高木登 観劇日記2021年別館 目次ページへ
 
    加藤健一事務所公演 Vol. 113 『夏の盛りの蝉のように』     No. 2022-031

 2014年に文学座で公演されたのを観ているが、観劇日記には記していないので主演の加藤武の強いイメージだけしか残っていないので余り比較しようがないものの、今回の舞台を観ていて感じたのは、北斎の周囲の人物の印象度の強さであった。
 そこで文学座の公演時のパンフレットを読み返してみた。演出の西川信廣は、「『夏の盛りの蝉のように』は北斎の評伝劇ではない。北斎を軸に、国芳、崋山、北馬、娘のお栄、國芳と崋山を支えるおきょうなどが「絵を描く」との一点張りで誇り高く、そして激しくぶつかり合う人間ドラマである」と書いており、カトケンの舞台が北斎の周囲の人物5人の人間模様のドラマであることに合点がいった。
 蹄斎北馬、通称「五郎八」と舞台の語り部を演じる新井康弘と、一癖も二癖もある歌川国芳を演じる岩崎正寛の二人が狂言回し的な役で加藤健一が演じる北斎の強烈なイメージを相殺するかのようで、加藤義宗の演じる渡辺崋山、加藤忍の演じる北斎の娘のお栄の両極端のような人物がからまった人間模様のドラマとなっている。
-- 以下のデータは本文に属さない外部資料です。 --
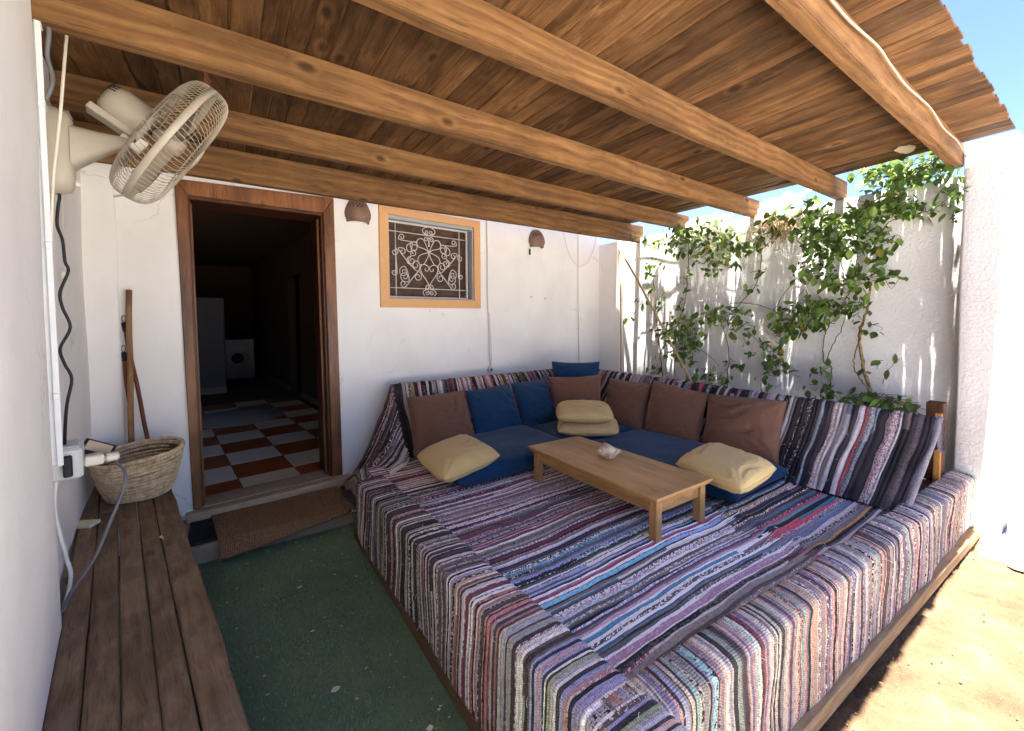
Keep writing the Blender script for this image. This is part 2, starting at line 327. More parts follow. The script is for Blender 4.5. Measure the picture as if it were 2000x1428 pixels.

 崋山、国芳については北斎と舞台の上では終始出会いがあるが、事実(史実)としては、上演台本を書いた吉永仁郎によれば、「国芳は若い頃から北斎に傾倒していたようであり、国芳の性格から北斎と出会っていたと考えることは無理ではない。崋山が北斎に敬意をもち、北斎が崋山を高く評価していたことは知られている。北斎の弟子北馬が崋山と親しかったのも事実で、その北馬の手引きで崋山が北斎を訪ねたことは充分あり得ることである」と書いており、つまり、このドラマは吉永仁郎が想像力を伸ばしたところから生まれている。
 そういった意味合いからも、北斎の周囲に集まる北馬、国芳、崋山、娘のお栄、そして国芳の絵のモデルになり、後に崋山の妻(?)のような存在となる日和佐美香が演じるおきょうの5人の人間ドラマがこの劇のみどころとなっている。カトケンが演じる北斎の家は、彼等を惹きつける一種の磁場といえる。
 北馬の語り部の幕間に映し出される北斎の絵の数々、なかでも代表作の「冨獄三十六景」の大波に翻弄される小舟とその奥に小さく見える富士の絵の、大写しにされた波には圧倒される思いがして、改めて北斎のすごさを感じた。
 文学座のこの劇の観劇日記を残していれば比較の意味でも面白かったろうにと悔やまれる。
 上演時間は、途中15分の休憩を入れて、2時間45分。